#### EXERCISE REQUIREMENTS
Transcribe all of the material exactly.

#### DATASET EXCERPT

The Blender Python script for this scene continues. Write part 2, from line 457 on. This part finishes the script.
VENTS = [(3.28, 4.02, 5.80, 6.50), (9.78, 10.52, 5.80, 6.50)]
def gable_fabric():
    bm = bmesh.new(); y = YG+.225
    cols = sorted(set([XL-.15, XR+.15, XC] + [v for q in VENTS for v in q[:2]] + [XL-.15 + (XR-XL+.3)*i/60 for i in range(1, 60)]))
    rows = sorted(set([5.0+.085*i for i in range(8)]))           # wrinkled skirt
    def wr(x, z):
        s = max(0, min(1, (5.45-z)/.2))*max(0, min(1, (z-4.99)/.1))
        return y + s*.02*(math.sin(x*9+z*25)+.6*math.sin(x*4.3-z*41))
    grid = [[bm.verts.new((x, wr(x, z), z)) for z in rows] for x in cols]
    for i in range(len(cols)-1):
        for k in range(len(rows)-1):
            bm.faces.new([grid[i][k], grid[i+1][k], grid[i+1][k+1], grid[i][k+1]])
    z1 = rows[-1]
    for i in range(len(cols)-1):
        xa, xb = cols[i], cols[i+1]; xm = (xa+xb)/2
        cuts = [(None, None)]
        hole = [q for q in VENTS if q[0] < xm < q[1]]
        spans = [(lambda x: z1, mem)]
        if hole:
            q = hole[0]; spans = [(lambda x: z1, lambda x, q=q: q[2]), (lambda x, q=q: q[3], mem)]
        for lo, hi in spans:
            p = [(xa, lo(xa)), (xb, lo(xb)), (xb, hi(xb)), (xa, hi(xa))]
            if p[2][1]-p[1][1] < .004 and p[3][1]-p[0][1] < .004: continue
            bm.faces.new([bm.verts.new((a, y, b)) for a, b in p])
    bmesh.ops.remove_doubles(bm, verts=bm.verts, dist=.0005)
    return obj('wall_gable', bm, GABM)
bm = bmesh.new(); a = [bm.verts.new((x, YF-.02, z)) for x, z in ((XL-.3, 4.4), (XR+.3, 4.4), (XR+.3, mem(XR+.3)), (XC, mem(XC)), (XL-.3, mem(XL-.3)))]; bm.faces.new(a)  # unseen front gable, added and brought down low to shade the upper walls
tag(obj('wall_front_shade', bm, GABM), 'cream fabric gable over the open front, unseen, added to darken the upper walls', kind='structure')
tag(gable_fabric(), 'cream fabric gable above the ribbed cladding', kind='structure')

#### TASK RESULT
The Blender Python script for this scene continues. Write part 2, from line 457 on. This part finishes the script.
VENTS = [(3.28, 4.02, 5.80, 6.50), (9.78, 10.52, 5.80, 6.50)]
def gable_fabric():
    bm = bmesh.new(); y = YG+.225
    cols = sorted(set([XL-.15, XR+.15, XC] + [v for q in VENTS for v in q[:2]] + [XL-.15 + (XR-XL+.3)*i/60 for i in range(1, 60)]))
    rows = sorted(set([5.0+.085*i for i in range(8)]))           # wrinkled skirt
    def wr(x, z):
        s = max(0, min(1, (5.45-z)/.2))*max(0, min(1, (z-4.99)/.1))
        return y + s*.02*(math.sin(x*9+z*25)+.6*math.sin(x*4.3-z*41))
    grid = [[bm.verts.new((x, wr(x, z), z)) for z in rows] for x in cols]
    for i in range(len(cols)-1):
        for k in range(len(rows)-1):
            bm.faces.new([grid[i][k], grid[i+1][k], grid[i+1][k+1], grid[i][k+1]])
    z1 = rows[-1]
    for i in range(len(cols)-1):
        xa, xb = cols[i], cols[i+1]; xm = (xa+xb)/2
        cuts = [(None, None)]
        hole = [q for q in VENTS if q[0] < xm < q[1]]
        spans = [(lambda x: z1, mem)]
        if hole:
            q = hole[0]; spans = [(lambda x: z1, lambda x, q=q: q[2]), (lambda x, q=q: q[3], mem)]
        for lo, hi in spans:
            p = [(xa, lo(xa)), (xb, lo(xb)), (xb, hi(xb)), (xa, hi(xa))]
            if p[2][1]-p[1][1] < .004 and p[3][1]-p[0][1] < .004: continue
            bm.faces.new([bm.verts.new((a, y, b)) for a, b in p])
    bmesh.ops.remove_doubles(bm, verts=bm.verts, dist=.0005)
    return obj('wall_gable', bm, GABM)
bm = bmesh.new(); a = [bm.verts.new((x, YF-.02, z)) for x, z in ((XL-.3, 4.4), (XR+.3, 4.4), (XR+.3, mem(XR+.3)), (XC, mem(XC)), (XL-.3, mem(XL-.3)))]; bm.faces.new(a)  # unseen front gable, added and brought down low to shade the upper walls
tag(obj('wall_front_shade', bm, GABM), 'cream fabric gable over the open front, unseen, added to darken the upper walls', kind='structure')
tag(gable_fabric(), 'cream fabric gable above the ribbed cladding', kind='structure')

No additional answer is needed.